Direction:
Print the listing in its entirety and exactly, leaving out images.
═══
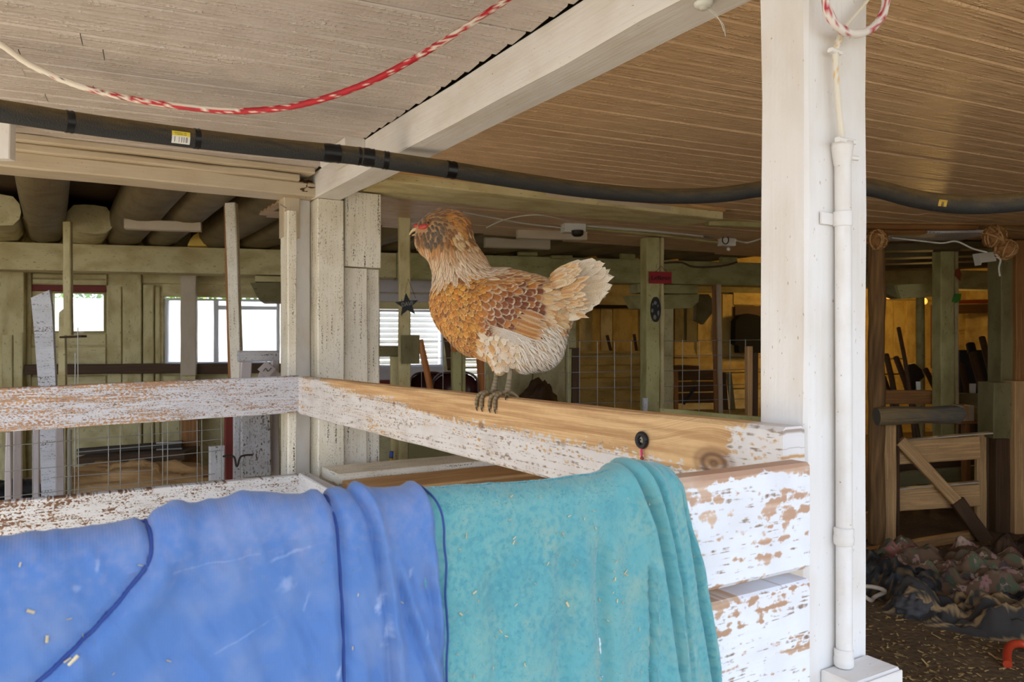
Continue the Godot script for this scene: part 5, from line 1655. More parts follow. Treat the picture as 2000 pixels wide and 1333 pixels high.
	put("heap", lump(Vector3(0.75, 0.18, 0.25), 8, 0.35, 3.0, 24), M.wood[2], hay, Transform3D(Basis.from_euler(Vector3(0, -0.5, 0)), P(270, 965, 4.7)))
	lean("board", M.dark_wood[0], hay, 150, 902, 4.75, 360, 892, 4.8, 0.05, 0.3)
	var blk := thing("black_mound", "black rounded mound standing in for the back of an animal low at the left edge behind the wire mesh", "mound", P(20, 990, 4.2))
	put("mound", lump(Vector3(0.21, 0.13, 0.2), 14, 0.25, 2.5, 20), M.black, blk, Transform3D(Basis(), P(12, 985, 4.2)))  # plain lump stands in for the back of a black animal

func wire_fence(called: String, label: String, fr: Array, k: float, vs: Array, hs: Array, r: float) -> void:
	var o := thing(called, label, "wire fence", Q(fr, k, vs[0][0], vs[0][1]))
	for v in vs:
		var a := Q(fr, k, v[0], v[2])
		if v[2] >= 1000: a.y = 0.003
		var b := Q(fr, k, v[0] + (v[3] if v.size() > 3 else 0.0), v[1])
		var m := a.lerp(b, 0.5) + dir_of(fr) * rng.randf_range(-0.003, 0.003)
		put("wire", rod_mesh(PackedVector3Array([a, m, b]), r, 6), M.wire, o)
	for h in hs:
		var a := Q(fr, k, h[0], h[1]); var b := Q(fr, k, h[2], h[3])
		var m := a.lerp(b, 0.5) + Vector3(0, rng.randf_range(-0.004, 0.002), 0) + towards(fr) * 0.002
		put("wire", rod_mesh(PackedVector3Array([a, m, b]), r, 6), M.wire, o)

func window_unit(n: int, k: float, x0: float, y0: float, x1: float, y1: float, fx: float, fy: float, bars: Array, white: bool) -> void:
	var w := structure("window_%d" % n, Q(FAR, k, (x0 + x1) / 2, (y0 + y1) / 2))
	var m: Material = M.trim if white else M.far_green[0]
	face("jamb", m, w, FAR, k + 0.03, x0, y0, x0 + fx, y1, 0.07)
	face("jamb", m, w, FAR, k + 0.03, x1 - fx, y0, x1, y1, 0.07)
	face("head", m, w, FAR, k + 0.03, x0 + fx, y0, x1 - fx, y0 + fy, 0.07)
	face("sill", m, w, FAR, k + 0.03, x0 + fx, y1 - fy, x1 - fx, y1, 0.07)
	for b in bars: face("muntin", m, w, FAR, k + 0.035, b[0], b[1], b[2], b[3], 0.05)
	face("pane", M.glass, w, FAR, k + 0.055, x0 + fx, y0 + fy, x1 - fx, y1 - fy, 0.004, "x", 0.0, 0.0005)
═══
Result of the task:
Continue the Godot script for this scene: part 5, from line 1655. More parts follow. Treat the picture as 2000 pixels wide and 1333 pixels high.
	put("heap", lump(Vector3(0.75, 0.18, 0.25), 8, 0.35, 3.0, 24), M.wood[2], hay, Transform3D(Basis.from_euler(Vector3(0, -0.5, 0)), P(270, 965, 4.7)))
	lean("board", M.dark_wood[0], hay, 150, 902, 4.75, 360, 892, 4.8, 0.05, 0.3)
	var blk := thing("black_mound", "black rounded mound standing in for the back of an animal low at the left edge behind the wire mesh", "mound", P(20, 990, 4.2))
	put("mound", lump(Vector3(0.21, 0.13, 0.2), 14, 0.25, 2.5, 20), M.black, blk, Transform3D(Basis(), P(12, 985, 4.2)))  # plain lump stands in for the back of a black animal

func wire_fence(called: String, label: String, fr: Array, k: float, vs: Array, hs: Array, r: float) -> void:
	var o := thing(called, label, "wire fence", Q(fr, k, vs[0][0], vs[0][1]))
	for v in vs:
		var a := Q(fr, k, v[0], v[2])
		if v[2] >= 1000: a.y = 0.003
		var b := Q(fr, k, v[0] + (v[3] if v.size() > 3 else 0.0), v[1])
		var m := a.lerp(b, 0.5) + dir_of(fr) * rng.randf_range(-0.003, 0.003)
		put("wire", rod_mesh(PackedVector3Array([a, m, b]), r, 6), M.wire, o)
	for h in hs:
		var a := Q(fr, k, h[0], h[1]); var b := Q(fr, k, h[2], h[3])
		var m := a.lerp(b, 0.5) + Vector3(0, rng.randf_range(-0.004, 0.002), 0) + towards(fr) * 0.002
		put("wire", rod_mesh(PackedVector3Array([a, m, b]), r, 6), M.wire, o)

func window_unit(n: int, k: float, x0: float, y0: float, x1: float, y1: float, fx: float, fy: float, bars: Array, white: bool) -> void:
	var w := structure("window_%d" % n, Q(FAR, k, (x0 + x1) / 2, (y0 + y1) / 2))
	var m: Material = M.trim if white else M.far_green[0]
	face("jamb", m, w, FAR, k + 0.03, x0, y0, x0 + fx, y1, 0.07)
	face("jamb", m, w, FAR, k + 0.03, x1 - fx, y0, x1, y1, 0.07)
	face("head", m, w, FAR, k + 0.03, x0 + fx, y0, x1 - fx, y0 + fy, 0.07)
	face("sill", m, w, FAR, k + 0.03, x0 + fx, y1 - fy, x1 - fx, y1, 0.07)
	for b in bars: face("muntin", m, w, FAR, k + 0.035, b[0], b[1], b[2], b[3], 0.05)
	face("pane", M.glass, w, FAR, k + 0.055, x0 + fx, y0 + fy, x1 - fx, y1 - fy, 0.004, "x", 0.0, 0.0005)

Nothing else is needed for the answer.